Omit the pictures and return every entry exactly as written.

* BEGIN Raw records *

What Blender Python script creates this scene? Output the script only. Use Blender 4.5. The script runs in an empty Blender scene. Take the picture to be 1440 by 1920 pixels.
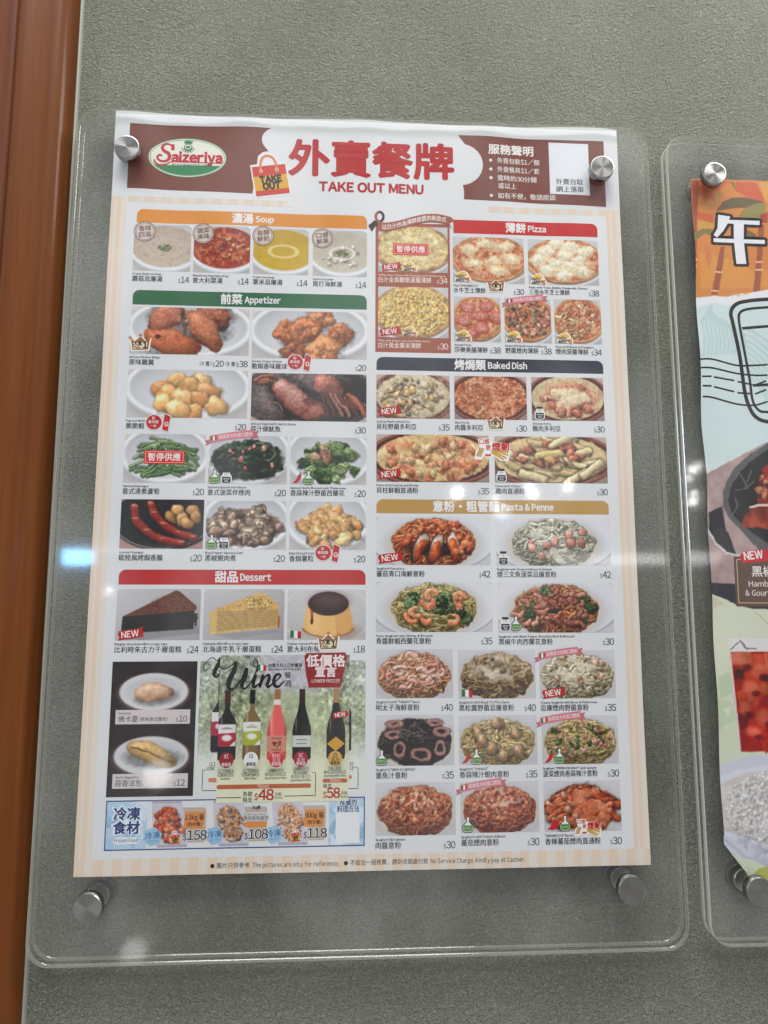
import bpy, bmesh, math
import numpy as np
from mathutils import Vector, Matrix
from mathutils.geometry import tessellate_polygon

S = bpy.context.scene
COL = S.collection
MM = .001
Z0 = 1.2                 # height of the menu's lower edge above the floor
YP = -.014               # the menu hangs 14 mm off the wall; the wall's face is y = 0

def W(x, y, d=0.0):
    """millimetres on the menu plane (x right, y up, d towards the viewer) to metres"""
    return Vector((x * MM, YP - d * MM, Z0 + y * MM))

# ---------------------------------------------------------------- camera
cam = bpy.data.cameras.new('camera'); co = bpy.data.objects.new('camera', cam); COL.objects.link(co)
cam.sensor_fit = 'VERTICAL'; cam.sensor_height = 36; cam.sensor_width = 27
cam.lens = 36 * 1143.0 / 1920
cam.clip_start = .02; cam.clip_end = 60
right = Vector((.998890, -.047096, .000825)); fwd = Vector((.046683, .992162, .115910)); up = right.cross(fwd)
R3 = Matrix((right, up, -fwd)).transposed()
co.matrix_world = Matrix.Translation(W(198.98, 207.96, 470.54)) @ R3.to_4x4()
S.camera = co

# ---------------------------------------------------------------- room light
wd = bpy.data.worlds.new('World'); S.world = wd; wd.use_nodes = True
nt = wd.node_tree; nt.nodes.clear()
wo = nt.nodes.new('ShaderNodeOutputWorld'); bg = nt.nodes.new('ShaderNodeBackground'); tc = nt.nodes.new('ShaderNodeTexCoord')
sp = nt.nodes.new('ShaderNodeSeparateXYZ'); rp = nt.nodes.new('ShaderNodeValToRGB'); mr = nt.nodes.new('ShaderNodeMapRange')
nz = nt.nodes.new('ShaderNodeTexNoise'); nz.inputs['Scale'].default_value = 2.4; nz.inputs['Detail'].default_value = 3
mx = nt.nodes.new('ShaderNodeMix'); mx.data_type = 'RGBA'; mx.blend_type = 'MULTIPLY'; mx.inputs[0].default_value = .72
nr = nt.nodes.new('ShaderNodeValToRGB'); nr.color_ramp.elements[0].position = .43; nr.color_ramp.elements[0].color = (.16, .16, .17, 1); nr.color_ramp.elements[1].position = .57; nr.color_ramp.elements[1].color = (1.55, 1.55, 1.55, 1)
mr.inputs['From Min'].default_value = -1; mr.inputs['From Max'].default_value = 1
rp.color_ramp.elements[0].position = .2; rp.color_ramp.elements[0].color = (.50, .49, .485, 1)
rp.color_ramp.elements[1].position = .78; rp.color_ramp.elements[1].color = (.80, .80, .82, 1)
e = rp.color_ramp.elements.new(.44); e.color = (.34, .34, .34, 1)
e = rp.color_ramp.elements.new(.54); e.color = (.62, .63, .65, 1)
L = nt.links.new
L(tc.outputs['Generated'], sp.inputs[0]); L(sp.outputs['Z'], mr.inputs['Value']); L(mr.outputs[0], rp.inputs[0])
mpw = nt.nodes.new('ShaderNodeMapping'); mpw.inputs['Scale'].default_value = (2.2, 2.2, .8); L(tc.outputs['Generated'], mpw.inputs[0]); L(mpw.outputs[0], nz.inputs['Vector']); L(nz.outputs['Fac'], nr.inputs[0])
L(rp.outputs[0], mx.inputs[6]); L(nr.outputs[0], mx.inputs[7])
L(mx.outputs[2], bg.inputs[0]); L(bg.outputs[0], wo.inputs[0])
bg.inputs[1].default_value = .86

def area(name, loc, target, sx, sy, power, col=(1, 1, 1)):
    l = bpy.data.lights.new(name, 'AREA'); l.shape = 'RECTANGLE'; l.size = sx; l.size_y = sy; l.energy = power; l.color = col
    o = bpy.data.objects.new(name, l); COL.objects.link(o); o.location = loc
    o.rotation_euler = (Vector(target) - Vector(loc)).to_track_quat('-Z', 'Y').to_euler(); return o

aim = W(230, 330)
area('ceiling_panel', (.05, -1.45, Z0 + 2.75), aim, 1.5, .7, 58, (1, .985, .96))          # ceiling panel above the entrance
area('downlight', (1.15, -.50, Z0 + 1.42), (.62, 0, Z0 + .62), .46, .46, 8.2, (1, .97, .92))     # downlight close to the wall
area('side_window', (-3.0, -2.1, Z0 + .9), aim, .11, 1.0, 14, (.70, .80, 1))
# lamps and shop fronts far across the hall, mirrored in the acrylic
area('far_window', W(-1225, 339, 2745), W(0, 300), .145, .075, .62, (.22, .55, 1))
area('far_tube', W(2100, 372, 3603), W(300, 300), 1.0, .075, .75, (1, 1, 1))
area('far_tube_left', W(-1350, 434, 3732), W(100, 300), .6, .05, .10, (1, 1, 1))
for i, (x, y, d, r, p) in enumerate(((937, 859, 3907, .075, .28), (1212, 816, 3864, .05, .07), (1442, 894, 3800, .05, .10), (1467, 848, 3800, .055, .18), (1696, 885, 3729, .05, .18),
                                     (1250, 722, 3851, .10, .2), (2441, 960, 3421, .034, .09), (2480, 985, 3421, .03, .04), (2438, 750, 3452, .038, .10), (2452, 800, 3452, .03, .05), (2420, 900, 3452, .035, .06), (-1077, 167, 2799, .03, .04),
                                     (-501, -470, 1845, .085, .10), (-782, -1445, 2529, .10, .06))):
    area('far_lamp', W(x, y, d), W(200, 300), r * 1.1, r * 1.1, p, (1, .99, .97) if i != 5 else (.75, .85, 1)).data.shape = 'DISK'
S.render.engine = 'CYCLES'
S.cycles.max_bounces = 8; S.cycles.transparent_max_bounces = 24; S.cycles.glossy_bounces = 5; S.cycles.diffuse_bounces = 3
S.cycles.sample_clamp_indirect = 4
S.view_settings.view_transform = 'Standard'; S.view_settings.look = 'None'; S.view_settings.exposure = .20; S.view_settings.gamma = 1
S.view_settings.use_curve_mapping = False

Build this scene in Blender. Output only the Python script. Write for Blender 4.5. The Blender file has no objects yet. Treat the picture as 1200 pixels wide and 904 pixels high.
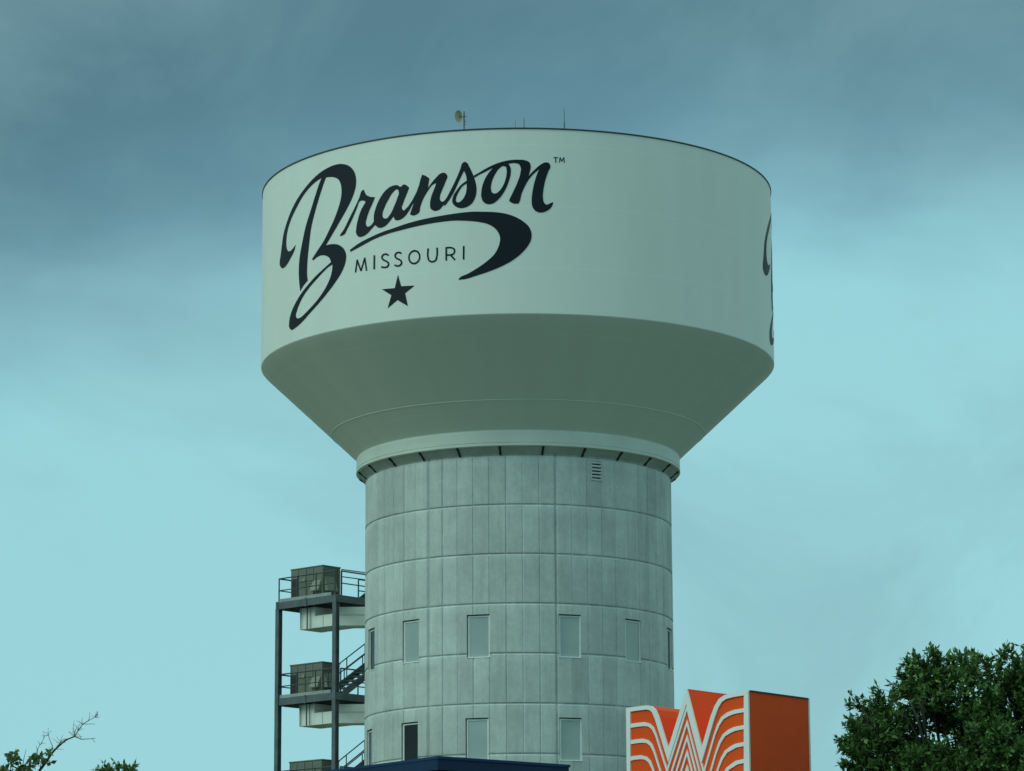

* END Raw records *

== Output below ==
What Blender Python script creates this scene? Output the script only. Use Blender 4.5. The script runs in an empty Blender scene. Take the picture to be 1440 by 1920 pixels.
import bpy, bmesh, math
import numpy as np
from mathutils import Vector, Matrix
from mathutils.geometry import tessellate_polygon

S = bpy.context.scene
COL = S.collection
MM = .001
Z0 = 1.2                 # height of the menu's lower edge above the floor
YP = -.014               # the menu hangs 14 mm off the wall; the wall's face is y = 0

def W(x, y, d=0.0):
    """millimetres on the menu plane (x right, y up, d towards the viewer) to metres"""
    return Vector((x * MM, YP - d * MM, Z0 + y * MM))

# ---------------------------------------------------------------- camera
cam = bpy.data.cameras.new('camera'); co = bpy.data.objects.new('camera', cam); COL.objects.link(co)
cam.sensor_fit = 'VERTICAL'; cam.sensor_height = 36; cam.sensor_width = 27
cam.lens = 36 * 1143.0 / 1920
cam.clip_start = .02; cam.clip_end = 60
right = Vector((.998890, -.047096, .000825)); fwd = Vector((.046683, .992162, .115910)); up = right.cross(fwd)
R3 = Matrix((right, up, -fwd)).transposed()
co.matrix_world = Matrix.Translation(W(198.98, 207.96, 470.54)) @ R3.to_4x4()
S.camera = co

# ---------------------------------------------------------------- room light
wd = bpy.data.worlds.new('World'); S.world = wd; wd.use_nodes = True
nt = wd.node_tree; nt.nodes.clear()
wo = nt.nodes.new('ShaderNodeOutputWorld'); bg = nt.nodes.new('ShaderNodeBackground'); tc = nt.nodes.new('ShaderNodeTexCoord')
sp = nt.nodes.new('ShaderNodeSeparateXYZ'); rp = nt.nodes.new('ShaderNodeValToRGB'); mr = nt.nodes.new('ShaderNodeMapRange')
nz = nt.nodes.new('ShaderNodeTexNoise'); nz.inputs['Scale'].default_value = 2.4; nz.inputs['Detail'].default_value = 3
mx = nt.nodes.new('ShaderNodeMix'); mx.data_type = 'RGBA'; mx.blend_type = 'MULTIPLY'; mx.inputs[0].default_value = .72
nr = nt.nodes.new('ShaderNodeValToRGB'); nr.color_ramp.elements[0].position = .43; nr.color_ramp.elements[0].color = (.16, .16, .17, 1); nr.color_ramp.elements[1].position = .57; nr.color_ramp.elements[1].color = (1.55, 1.55, 1.55, 1)
mr.inputs['From Min'].default_value = -1; mr.inputs['From Max'].default_value = 1
rp.color_ramp.elements[0].position = .2; rp.color_ramp.elements[0].color = (.50, .49, .485, 1)
rp.color_ramp.elements[1].position = .78; rp.color_ramp.elements[1].color = (.80, .80, .82, 1)
e = rp.color_ramp.elements.new(.44); e.color = (.34, .34, .34, 1)
e = rp.color_ramp.elements.new(.54); e.color = (.62, .63, .65, 1)
L = nt.links.new
L(tc.outputs['Generated'], sp.inputs[0]); L(sp.outputs['Z'], mr.inputs['Value']); L(mr.outputs[0], rp.inputs[0])
mpw = nt.nodes.new('ShaderNodeMapping'); mpw.inputs['Scale'].default_value = (2.2, 2.2, .8); L(tc.outputs['Generated'], mpw.inputs[0]); L(mpw.outputs[0], nz.inputs['Vector']); L(nz.outputs['Fac'], nr.inputs[0])
L(rp.outputs[0], mx.inputs[6]); L(nr.outputs[0], mx.inputs[7])
L(mx.outputs[2], bg.inputs[0]); L(bg.outputs[0], wo.inputs[0])
bg.inputs[1].default_value = .86

def area(name, loc, target, sx, sy, power, col=(1, 1, 1)):
    l = bpy.data.lights.new(name, 'AREA'); l.shape = 'RECTANGLE'; l.size = sx; l.size_y = sy; l.energy = power; l.color = col
    o = bpy.data.objects.new(name, l); COL.objects.link(o); o.location = loc
    o.rotation_euler = (Vector(target) - Vector(loc)).to_track_quat('-Z', 'Y').to_euler(); return o

aim = W(230, 330)
area('ceiling_panel', (.05, -1.45, Z0 + 2.75), aim, 1.5, .7, 58, (1, .985, .96))          # ceiling panel above the entrance
area('downlight', (1.15, -.50, Z0 + 1.42), (.62, 0, Z0 + .62), .46, .46, 8.2, (1, .97, .92))     # downlight close to the wall
area('side_window', (-3.0, -2.1, Z0 + .9), aim, .11, 1.0, 14, (.70, .80, 1))
# lamps and shop fronts far across the hall, mirrored in the acrylic
area('far_window', W(-1225, 339, 2745), W(0, 300), .145, .075, .62, (.22, .55, 1))
area('far_tube', W(2100, 372, 3603), W(300, 300), 1.0, .075, .75, (1, 1, 1))
area('far_tube_left', W(-1350, 434, 3732), W(100, 300), .6, .05, .10, (1, 1, 1))
for i, (x, y, d, r, p) in enumerate(((937, 859, 3907, .075, .28), (1212, 816, 3864, .05, .07), (1442, 894, 3800, .05, .10), (1467, 848, 3800, .055, .18), (1696, 885, 3729, .05, .18),
                                     (1250, 722, 3851, .10, .2), (2441, 960, 3421, .034, .09), (2480, 985, 3421, .03, .04), (2438, 750, 3452, .038, .10), (2452, 800, 3452, .03, .05), (2420, 900, 3452, .035, .06), (-1077, 167, 2799, .03, .04),
                                     (-501, -470, 1845, .085, .10), (-782, -1445, 2529, .10, .06))):
    area('far_lamp', W(x, y, d), W(200, 300), r * 1.1, r * 1.1, p, (1, .99, .97) if i != 5 else (.75, .85, 1)).data.shape = 'DISK'
S.render.engine = 'CYCLES'
S.cycles.max_bounces = 8; S.cycles.transparent_max_bounces = 24; S.cycles.glossy_bounces = 5; S.cycles.diffuse_bounces = 3
S.cycles.sample_clamp_indirect = 4
S.view_settings.view_transform = 'Standard'; S.view_settings.look = 'None'; S.view_settings.exposure = .20; S.view_settings.gamma = 1
S.view_settings.use_curve_mapping = False

Build this scene in Blender. Output only the Python script. Write for Blender 4.5. The Blender file has no objects yet. Treat the picture as 1200 pixels wide and 904 pixels high.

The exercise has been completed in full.